(PROBLEM): Write out the entire listing below exactly, with the pictures left out.

(DATA EXTRACT):
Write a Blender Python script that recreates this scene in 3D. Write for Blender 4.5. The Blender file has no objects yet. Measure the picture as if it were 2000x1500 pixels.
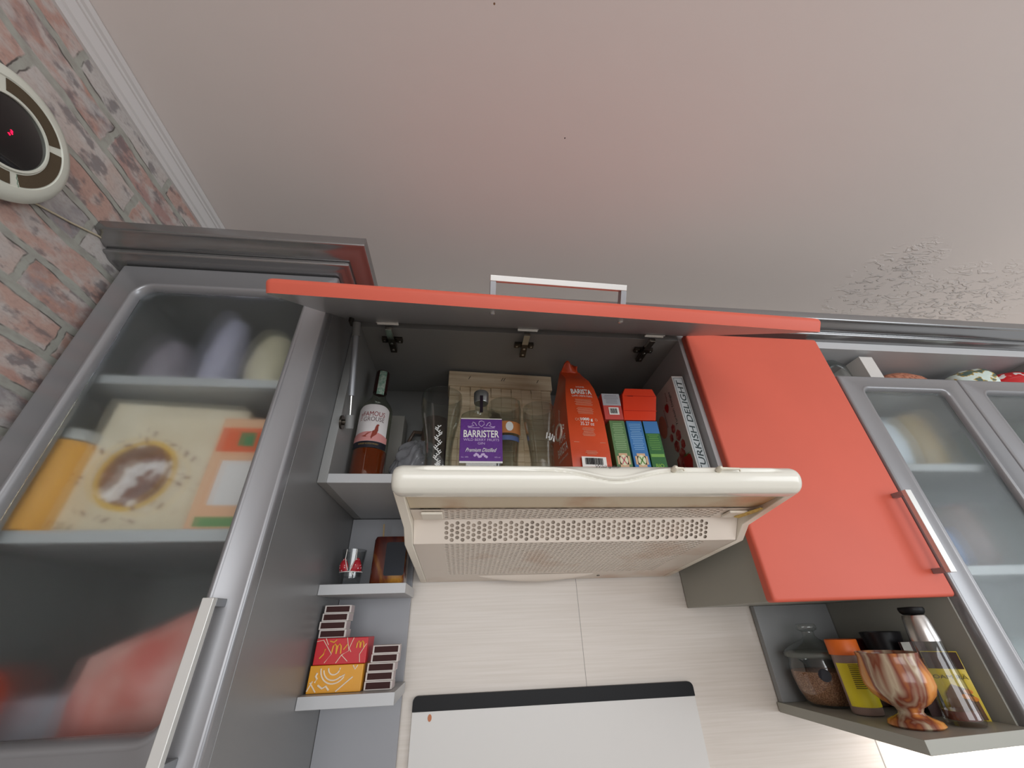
import bpy, math, random
from mathutils import Vector, Matrix
random.seed(7)
sc = bpy.context.scene
col = sc.collection
PI = math.pi

# ------------------------------------------------------------------ camera
R = ((0.99371427, 0.03018291, 0.10780046),
     (-0.10759591, 0.52335264, 0.84529588),
     (-0.03090417, -0.85158147, 0.52331055))
right = Vector((R[0][0], R[1][0], R[2][0]))
down = Vector((R[0][1], R[1][1], R[2][1]))
fwd = Vector((R[0][2], R[1][2], R[2][2]))
cd = bpy.data.cameras.new('camera')
cam = bpy.data.objects.new('camera', cd)
col.objects.link(cam)
m = Matrix.Identity(4)
for i in range(3):
    m[i][0] = right[i]; m[i][1] = -down[i]; m[i][2] = -fwd[i]
m[2][3] = 1.5
cam.matrix_world = m
cd.sensor_width = 36; cd.lens = 762 / 2000 * 36
cd.clip_start = 0.01
sc.camera = cam

# ------------------------------------------------------------------ light
sc.view_settings.view_transform = 'Standard'
sc.view_settings.look = 'None'
sc.view_settings.exposure = -0.06
sc.view_settings.gamma = 1
sc.view_settings.use_curve_mapping = False
w = bpy.data.worlds.new('world'); sc.world = w; w.use_nodes = True
bg = w.node_tree.nodes['Background']
bg.inputs[0].default_value = (0.95, 0.97, 1.0, 1); bg.inputs[1].default_value = 0.66

def area(name, loc, target, sx, sy, power, color):
    l = bpy.data.lights.new(name, 'AREA'); l.shape = 'RECTANGLE'; l.size = sx; l.size_y = sy
    l.energy = power; l.color = color
    o = bpy.data.objects.new(name, l); col.objects.link(o); o.location = loc
    o.rotation_euler = (Vector(target) - Vector(loc)).to_track_quat('-Z', 'Y').to_euler()
    return o
area('window_daylight', (3.0, -1.6, 1.45), (0.3, 0.9, 1.6), 1.5, 1.3, 30, (0.90, 0.95, 1.0))
area('rear_daylight', (0.3, -2.7, 1.45), (0.2, 0.9, 1.6), 2.4, 1.3, 46, (0.97, 0.98, 1.0))
area('under_cabinet_light', (1.22, 0.93, 1.300), (1.22, 1.03, 1.1), 0.40, 0.03, 4.6, (1.0, 0.93, 0.90))

# ------------------------------------------------------------------ materials
def lin(c):
    return tuple(((v / 255) / 12.92 if v / 255 <= 0.04045 else ((v / 255 + 0.055) / 1.055) ** 2.4) for v in c) + (1,)
_m = {}
def mat(name, c=(128, 128, 128), rough=0.5, metal=0.0, spec=0.5, trans=0.0, ior=1.45, coat=0.0, vary=0.0, vs=20.0, bump=0.0, bs=200.0, stretch=None, emit=None):
    if name in _m: return _m[name]
    M = bpy.data.materials.new(name); M.use_nodes = True; _m[name] = M
    nt = M.node_tree; b = nt.nodes['Principled BSDF']
    b.inputs['Base Color'].default_value = lin(c)
    b.inputs['Roughness'].default_value = rough; b.inputs['Metallic'].default_value = metal
    b.inputs['Specular IOR Level'].default_value = spec
    b.inputs['Transmission Weight'].default_value = trans; b.inputs['IOR'].default_value = ior
    b.inputs['Coat Weight'].default_value = coat
    if emit:
        b.inputs['Emission Color'].default_value = lin(emit[0]); b.inputs['Emission Strength'].default_value = emit[1]
    if vary or bump:
        tc = nt.nodes.new('ShaderNodeNewGeometry'); mp = nt.nodes.new('ShaderNodeMapping')
        if stretch: mp.inputs['Scale'].default_value = stretch
        nt.links.new(tc.outputs['Position'], mp.inputs['Vector'])
    if vary:
        n = nt.nodes.new('ShaderNodeTexNoise'); n.inputs['Scale'].default_value = vs; n.inputs['Detail'].default_value = 5
        nt.links.new(mp.outputs[0], n.inputs['Vector'])
        r = nt.nodes.new('ShaderNodeMapRange'); r.inputs[1].default_value = 0.3; r.inputs[2].default_value = 0.7
        r.inputs[3].default_value = 1 - vary; r.inputs[4].default_value = 1 + vary * 0.6
        nt.links.new(n.outputs['Fac'], r.inputs[0])
        mx = nt.nodes.new('ShaderNodeVectorMath'); mx.operation = 'SCALE'
        mx.inputs[0].default_value = lin(c)[:3]; nt.links.new(r.outputs[0], mx.inputs['Scale'])
        nt.links.new(mx.outputs[0], b.inputs['Base Color'])
    if bump:
        n2 = nt.nodes.new('ShaderNodeTexNoise'); n2.inputs['Scale'].default_value = bs; n2.inputs['Detail'].default_value = 4
        nt.links.new(mp.outputs[0], n2.inputs['Vector'])
        bp = nt.nodes.new('ShaderNodeBump'); bp.inputs['Strength'].default_value = bump; bp.inputs['Distance'].default_value = 0.001
        nt.links.new(n2.outputs['Fac'], bp.inputs['Height']); nt.links.new(bp.outputs[0], b.inputs['Normal'])
    return M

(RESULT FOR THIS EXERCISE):
Write a Blender Python script that recreates this scene in 3D. Write for Blender 4.5. The Blender file has no objects yet. Measure the picture as if it were 2000x1500 pixels.
import bpy, math, random
from mathutils import Vector, Matrix
random.seed(7)
sc = bpy.context.scene
col = sc.collection
PI = math.pi

# ------------------------------------------------------------------ camera
R = ((0.99371427, 0.03018291, 0.10780046),
     (-0.10759591, 0.52335264, 0.84529588),
     (-0.03090417, -0.85158147, 0.52331055))
right = Vector((R[0][0], R[1][0], R[2][0]))
down = Vector((R[0][1], R[1][1], R[2][1]))
fwd = Vector((R[0][2], R[1][2], R[2][2]))
cd = bpy.data.cameras.new('camera')
cam = bpy.data.objects.new('camera', cd)
col.objects.link(cam)
m = Matrix.Identity(4)
for i in range(3):
    m[i][0] = right[i]; m[i][1] = -down[i]; m[i][2] = -fwd[i]
m[2][3] = 1.5
cam.matrix_world = m
cd.sensor_width = 36; cd.lens = 762 / 2000 * 36
cd.clip_start = 0.01
sc.camera = cam

# ------------------------------------------------------------------ light
sc.view_settings.view_transform = 'Standard'
sc.view_settings.look = 'None'
sc.view_settings.exposure = -0.06
sc.view_settings.gamma = 1
sc.view_settings.use_curve_mapping = False
w = bpy.data.worlds.new('world'); sc.world = w; w.use_nodes = True
bg = w.node_tree.nodes['Background']
bg.inputs[0].default_value = (0.95, 0.97, 1.0, 1); bg.inputs[1].default_value = 0.66

def area(name, loc, target, sx, sy, power, color):
    l = bpy.data.lights.new(name, 'AREA'); l.shape = 'RECTANGLE'; l.size = sx; l.size_y = sy
    l.energy = power; l.color = color
    o = bpy.data.objects.new(name, l); col.objects.link(o); o.location = loc
    o.rotation_euler = (Vector(target) - Vector(loc)).to_track_quat('-Z', 'Y').to_euler()
    return o
area('window_daylight', (3.0, -1.6, 1.45), (0.3, 0.9, 1.6), 1.5, 1.3, 30, (0.90, 0.95, 1.0))
area('rear_daylight', (0.3, -2.7, 1.45), (0.2, 0.9, 1.6), 2.4, 1.3, 46, (0.97, 0.98, 1.0))
area('under_cabinet_light', (1.22, 0.93, 1.300), (1.22, 1.03, 1.1), 0.40, 0.03, 4.6, (1.0, 0.93, 0.90))

# ------------------------------------------------------------------ materials
def lin(c):
    return tuple(((v / 255) / 12.92 if v / 255 <= 0.04045 else ((v / 255 + 0.055) / 1.055) ** 2.4) for v in c) + (1,)
_m = {}
def mat(name, c=(128, 128, 128), rough=0.5, metal=0.0, spec=0.5, trans=0.0, ior=1.45, coat=0.0, vary=0.0, vs=20.0, bump=0.0, bs=200.0, stretch=None, emit=None):
    if name in _m: return _m[name]
    M = bpy.data.materials.new(name); M.use_nodes = True; _m[name] = M
    nt = M.node_tree; b = nt.nodes['Principled BSDF']
    b.inputs['Base Color'].default_value = lin(c)
    b.inputs['Roughness'].default_value = rough; b.inputs['Metallic'].default_value = metal
    b.inputs['Specular IOR Level'].default_value = spec
    b.inputs['Transmission Weight'].default_value = trans; b.inputs['IOR'].default_value = ior
    b.inputs['Coat Weight'].default_value = coat
    if emit:
        b.inputs['Emission Color'].default_value = lin(emit[0]); b.inputs['Emission Strength'].default_value = emit[1]
    if vary or bump:
        tc = nt.nodes.new('ShaderNodeNewGeometry'); mp = nt.nodes.new('ShaderNodeMapping')
        if stretch: mp.inputs['Scale'].default_value = stretch
        nt.links.new(tc.outputs['Position'], mp.inputs['Vector'])
    if vary:
        n = nt.nodes.new('ShaderNodeTexNoise'); n.inputs['Scale'].default_value = vs; n.inputs['Detail'].default_value = 5
        nt.links.new(mp.outputs[0], n.inputs['Vector'])
        r = nt.nodes.new('ShaderNodeMapRange'); r.inputs[1].default_value = 0.3; r.inputs[2].default_value = 0.7
        r.inputs[3].default_value = 1 - vary; r.inputs[4].default_value = 1 + vary * 0.6
        nt.links.new(n.outputs['Fac'], r.inputs[0])
        mx = nt.nodes.new('ShaderNodeVectorMath'); mx.operation = 'SCALE'
        mx.inputs[0].default_value = lin(c)[:3]; nt.links.new(r.outputs[0], mx.inputs['Scale'])
        nt.links.new(mx.outputs[0], b.inputs['Base Color'])
    if bump:
        n2 = nt.nodes.new('ShaderNodeTexNoise'); n2.inputs['Scale'].default_value = bs; n2.inputs['Detail'].default_value = 4
        nt.links.new(mp.outputs[0], n2.inputs['Vector'])
        bp = nt.nodes.new('ShaderNodeBump'); bp.inputs['Strength'].default_value = bump; bp.inputs['Distance'].default_value = 0.001
        nt.links.new(n2.outputs['Fac'], bp.inputs['Height']); nt.links.new(bp.outputs[0], b.inputs['Normal'])
    return M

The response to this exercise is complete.